High-Order Finite Elements for Exascale Applications
Tzanio Kolev
Nektar++ workshop 2025
Host Nektar++ Development Team |
DateWednesday, June 25, 2025 2:00 PM |
In this talk we review our experience with porting the MFEM finite element library (https://mfem.org) to GPU-based exascale architectures. This development included both software and algorithmic changes, as well as co-design with hardware vendors and large-scale multi-physics applications as part of the US Exascale Computing Project (ECP). Modern architectures favor algorithms, such as high-order finite elements, that expose fine-grain parallelism and maximize the ratio of floating-point operations to energy intensive data movement.
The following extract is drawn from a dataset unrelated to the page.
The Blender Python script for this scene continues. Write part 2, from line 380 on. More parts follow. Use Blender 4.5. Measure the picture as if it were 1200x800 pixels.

These methods are particularly well-suited for exascale architectures with GPU accelerators, where their efficiency and scalability rely on the adoption of partially assembled algorithms that reduce memory data motion. The matrix-free nature of partial assembly algorithms enables higher efficiency, but also motivates new research in areas such as meshing, discretizations and solvers. We will present some of the recent work on GPU-oriented algorithms and software in MFEM, and also report on developments in related projects, including high-order ALE compressible hydrodynamics in LLNL's BLAST code; GPU benchmarks from the Center for Efficient Exascale Discretizations in the ECP; and the Cascadia project for acoustic–gravity waves in tsunami modeling.